Joined: Mar 04, 2008 Posts: 1883 Location: Newcastle-under-Lyme
Posted: Fri Oct 26, 2012 11:38 pm Post subject:
i'll be brief for reasons expressed in another post today. there is no such thing as an industry standard or norm for things like this, even for global operations like yours.
This is because the factors that affect the figures are so varied. Comparing yourself with someone else could make you complacent as easily as the opposite.
Your management are following a very sub-optimal tack with this approach.
What you have done so far sounds like good progress. Just keep finding ways to improve further and let the rest of the world fall by the wayside. _________________ "Method goes far to prevent trouble in business: for it makes the task easy, hinders confusion, saves abundance of time, and instructs those that have business depending, both what to do and what to hope."
William Penn 1644-1718
Joined: Jul 15, 2009 Posts: 39 Location: United States
Posted: Fri Oct 26, 2012 11:50 pm Post subject:
Thanks Diarmid. This was the very conversation I had with my manager about the topic yesterday. Unfortunately we have a tendency to try and compare ourselves against other organizations to measure our maturity and performance. While this can be useful, I agree that it can make us complacent and lose focus. Management seems eager to measure success by how we stack up against others rather than asking the simple questions of 'what do we/out customers want or expect'.
Joined: Sep 16, 2006 Posts: 3110 Location: London, UK
Posted: Mon Oct 29, 2012 2:24 am Post subject:
Tell your boss - 3 out of statistic is made up and 35% of management believes the statistics anyway _________________ John Hardesty
ITSM Manager's Certificate (Red Badge)
Change Management is POWER & CONTROL. /....evil laughter
There is a body of knowledge addressing the metrics you seek. I found 2.
The IT Process Institute (ITPI) advises in its benchmarking study that the percentage of emergency changes should not comprise more than 5 percent of total changes.
Additionally, Rich Schiesser, a 30 year veteran of leading major computer centers including Northrop Grumman Corporation et al and author of the book “IT Systems Management”, maintains an IT organization is operating in a reactive environment when the number of emergency changes exceeds 15%.
However, Mark Twain said "There are three kinds of lies: lies, damned lies, and statistics."
Joined: Jan 10, 2013 Posts: 3 Location: Melbourne, Australia
Posted: Fri Jan 11, 2013 1:28 pm Post subject: Changes that cause changes
We have what I would call a very high number of changes that whilst successful (the change itself was successful as described) they cause unforseen issues that then have to be fixed, often urgently.
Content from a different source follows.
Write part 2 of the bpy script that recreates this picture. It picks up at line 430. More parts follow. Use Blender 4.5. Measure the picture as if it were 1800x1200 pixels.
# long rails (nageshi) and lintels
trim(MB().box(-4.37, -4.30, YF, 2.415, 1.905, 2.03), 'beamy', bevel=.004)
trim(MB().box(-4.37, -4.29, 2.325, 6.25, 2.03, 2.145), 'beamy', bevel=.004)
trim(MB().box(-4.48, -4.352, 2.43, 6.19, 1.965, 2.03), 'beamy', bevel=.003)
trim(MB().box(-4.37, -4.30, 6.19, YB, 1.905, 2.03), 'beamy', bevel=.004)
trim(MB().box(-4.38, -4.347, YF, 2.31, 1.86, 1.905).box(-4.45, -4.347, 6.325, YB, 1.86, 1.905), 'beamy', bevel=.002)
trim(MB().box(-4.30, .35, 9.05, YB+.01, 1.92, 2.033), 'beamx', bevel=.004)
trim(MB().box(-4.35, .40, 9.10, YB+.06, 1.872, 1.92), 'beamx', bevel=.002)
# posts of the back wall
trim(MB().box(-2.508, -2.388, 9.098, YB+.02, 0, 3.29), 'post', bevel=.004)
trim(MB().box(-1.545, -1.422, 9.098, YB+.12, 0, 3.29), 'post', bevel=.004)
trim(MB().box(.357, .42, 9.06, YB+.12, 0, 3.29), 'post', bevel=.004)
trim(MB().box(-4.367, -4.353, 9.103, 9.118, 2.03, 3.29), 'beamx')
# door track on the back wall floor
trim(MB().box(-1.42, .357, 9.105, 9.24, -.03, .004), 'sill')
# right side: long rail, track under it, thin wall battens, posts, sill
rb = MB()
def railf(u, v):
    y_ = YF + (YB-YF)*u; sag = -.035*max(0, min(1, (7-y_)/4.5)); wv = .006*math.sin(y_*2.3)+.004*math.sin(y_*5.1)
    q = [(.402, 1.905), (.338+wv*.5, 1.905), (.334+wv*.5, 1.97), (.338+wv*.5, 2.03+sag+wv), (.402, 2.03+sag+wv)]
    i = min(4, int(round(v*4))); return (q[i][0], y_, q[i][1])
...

I'm wanting to go back to the offending department and discuss their failed changes but I'm keen to get some benchmarks for companies who are perhaps not highly practiced with ITIL but are nonetheless not just starting out; to find out what the industry average is for an acceptable number of changes that in themselves cause incidents and so further changes.
I know this is all subjective but I'm keen to see if there is anything out there that I can use in my argument that the number we are experiencing is too high. Thoughts anyone?
Joined: Mar 04, 2008 Posts: 1883 Location: Newcastle-under-Lyme
Posted: Fri Jan 11, 2013 8:32 pm Post subject:
There are unlikely to be any useful figures out there, but I can say with some certainty that the number you are looking for is zero. _________________ "Method goes far to prevent trouble in business: for it makes the task easy, hinders confusion, saves abundance of time, and instructs those that have business depending, both what to do and what to hope."